Firman Allah Ta’ala, ‘Yang mendengarkan perkataan lalu mengikuti apa yang paling baik di antaranya.’ Itu perlu dijelaskan bahwa kecenderungan jiwa merupakan perkataan. Jika itu telah dilakukan, maka perlu dikaji statusnya sebagai perkataan paling baik. Ini semua seperti dijelaskan sebelumnya tidak benar. Kita sanggah istihsan ini dengan mengatakan akal kita cenderung menolaknya. Tapi, itu bukan hujjah dan hujjah sebenarnya ialah dalil-dalil syar’i dari syariat. Jika istihsan dibenarkan, tentu istihsan oleh orang-orang awam dan orang-orang bukan ahli juga dibenarkan. Sebab dasar penentuannya hanya berdasarkan selera jiwa dan keinginan hawa nafsu. Ini mustahil bagi ilmu dan bertentangan dengan syariat, serta tidak menjadi salah satu dalilnya.
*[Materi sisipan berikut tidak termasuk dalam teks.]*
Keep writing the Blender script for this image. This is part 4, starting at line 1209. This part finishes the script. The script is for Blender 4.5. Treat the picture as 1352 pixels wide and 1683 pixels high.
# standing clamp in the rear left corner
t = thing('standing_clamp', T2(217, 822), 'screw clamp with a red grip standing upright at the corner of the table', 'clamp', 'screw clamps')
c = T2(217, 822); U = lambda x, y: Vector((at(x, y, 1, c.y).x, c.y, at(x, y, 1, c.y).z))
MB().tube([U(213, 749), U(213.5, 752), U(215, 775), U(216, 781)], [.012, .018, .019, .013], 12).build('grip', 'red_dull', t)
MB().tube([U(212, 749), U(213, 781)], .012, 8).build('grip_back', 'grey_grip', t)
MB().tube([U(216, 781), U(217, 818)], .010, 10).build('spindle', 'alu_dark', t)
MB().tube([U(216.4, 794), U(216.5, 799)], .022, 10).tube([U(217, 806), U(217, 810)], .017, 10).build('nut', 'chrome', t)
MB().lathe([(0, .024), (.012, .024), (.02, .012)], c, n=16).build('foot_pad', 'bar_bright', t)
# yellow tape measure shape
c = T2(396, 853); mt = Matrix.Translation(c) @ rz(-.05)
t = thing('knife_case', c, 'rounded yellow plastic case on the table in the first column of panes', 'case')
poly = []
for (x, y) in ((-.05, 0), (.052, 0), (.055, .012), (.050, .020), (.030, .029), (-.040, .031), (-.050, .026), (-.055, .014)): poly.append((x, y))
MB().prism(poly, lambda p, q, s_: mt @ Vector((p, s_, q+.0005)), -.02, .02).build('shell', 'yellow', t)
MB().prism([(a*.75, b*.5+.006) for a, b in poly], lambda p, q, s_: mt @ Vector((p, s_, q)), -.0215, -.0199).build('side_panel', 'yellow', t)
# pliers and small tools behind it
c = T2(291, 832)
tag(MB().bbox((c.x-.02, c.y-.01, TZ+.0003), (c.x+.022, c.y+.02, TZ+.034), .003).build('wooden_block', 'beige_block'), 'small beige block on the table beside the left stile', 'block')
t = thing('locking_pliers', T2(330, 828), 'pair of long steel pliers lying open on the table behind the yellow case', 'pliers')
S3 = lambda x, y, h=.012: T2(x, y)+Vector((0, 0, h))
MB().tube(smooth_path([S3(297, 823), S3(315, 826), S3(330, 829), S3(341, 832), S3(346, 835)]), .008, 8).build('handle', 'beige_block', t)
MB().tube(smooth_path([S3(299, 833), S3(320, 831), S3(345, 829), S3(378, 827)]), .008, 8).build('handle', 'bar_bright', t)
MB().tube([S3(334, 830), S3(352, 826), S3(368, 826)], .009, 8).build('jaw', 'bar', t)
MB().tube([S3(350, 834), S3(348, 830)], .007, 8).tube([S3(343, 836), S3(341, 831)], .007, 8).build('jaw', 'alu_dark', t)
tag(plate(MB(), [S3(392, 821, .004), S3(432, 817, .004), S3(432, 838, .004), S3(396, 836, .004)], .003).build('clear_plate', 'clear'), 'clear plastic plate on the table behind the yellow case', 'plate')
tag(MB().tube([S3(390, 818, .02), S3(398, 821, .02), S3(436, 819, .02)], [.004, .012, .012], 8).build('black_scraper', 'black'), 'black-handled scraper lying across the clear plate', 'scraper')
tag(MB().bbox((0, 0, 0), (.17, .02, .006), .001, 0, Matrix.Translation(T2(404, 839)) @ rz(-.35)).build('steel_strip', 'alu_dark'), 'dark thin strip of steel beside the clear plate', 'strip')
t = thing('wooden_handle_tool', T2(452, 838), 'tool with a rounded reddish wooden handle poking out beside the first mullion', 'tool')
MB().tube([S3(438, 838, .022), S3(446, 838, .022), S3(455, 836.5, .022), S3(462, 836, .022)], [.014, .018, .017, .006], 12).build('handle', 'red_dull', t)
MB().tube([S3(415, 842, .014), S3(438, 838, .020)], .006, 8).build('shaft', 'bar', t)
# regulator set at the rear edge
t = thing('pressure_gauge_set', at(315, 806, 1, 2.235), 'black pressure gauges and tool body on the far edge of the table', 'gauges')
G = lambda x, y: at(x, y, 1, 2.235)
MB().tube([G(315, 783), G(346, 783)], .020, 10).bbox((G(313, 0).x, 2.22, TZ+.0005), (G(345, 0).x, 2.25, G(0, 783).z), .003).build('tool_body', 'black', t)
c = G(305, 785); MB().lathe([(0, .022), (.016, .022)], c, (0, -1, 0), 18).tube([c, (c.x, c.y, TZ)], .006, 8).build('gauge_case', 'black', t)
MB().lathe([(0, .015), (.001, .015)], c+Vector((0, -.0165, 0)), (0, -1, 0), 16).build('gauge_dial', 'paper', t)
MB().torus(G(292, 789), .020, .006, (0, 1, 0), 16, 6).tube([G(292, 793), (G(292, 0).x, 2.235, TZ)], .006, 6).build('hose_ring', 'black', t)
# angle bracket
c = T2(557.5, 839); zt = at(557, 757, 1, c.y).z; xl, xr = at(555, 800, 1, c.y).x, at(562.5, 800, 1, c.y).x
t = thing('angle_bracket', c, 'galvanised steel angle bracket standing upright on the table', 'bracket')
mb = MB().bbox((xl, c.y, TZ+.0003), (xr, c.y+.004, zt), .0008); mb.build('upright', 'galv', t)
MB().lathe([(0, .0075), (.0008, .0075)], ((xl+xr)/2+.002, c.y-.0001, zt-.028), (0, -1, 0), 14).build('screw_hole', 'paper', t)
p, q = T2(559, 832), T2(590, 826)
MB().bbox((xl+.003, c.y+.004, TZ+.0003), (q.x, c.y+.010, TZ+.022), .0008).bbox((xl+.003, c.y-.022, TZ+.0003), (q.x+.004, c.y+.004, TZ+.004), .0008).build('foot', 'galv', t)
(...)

Sedang dalil kedua, maka tidak ada hujjah di dalamnya, karena alasan-alasan berikut:

  • 1. Sepintas, dalil tersebut menunjukkan apa yang dipandang baik oleh kaum Muslimin itu baik dan umat Islam tidak sepakat di atas kebatilan. Jika mereka sepakat sesuatu baik, maka sesuatu itu baik menurut syar’i, karena ijma’ termasuk dalil syar’i. Hadits di atas justru menyerang kalian.

  • 2. Hadits ahad dalam masalah-masalah dogmatis tidak bisa dijadikan hujjah.

  • 3. Jika istihsan tidak diinginkan orang-orang yang ahli ijma’ dan hanya diinginkan sebagian dari mereka, maka berarti istihsan oleh orang-orang awam itu dibenarkan. Ini tidak benar menurut ijma’ ulama.”

Asy-Syathibi menambahkan, “Penyamaan bid’ah dengan istihsan sama sekali tidak bermanfaat.”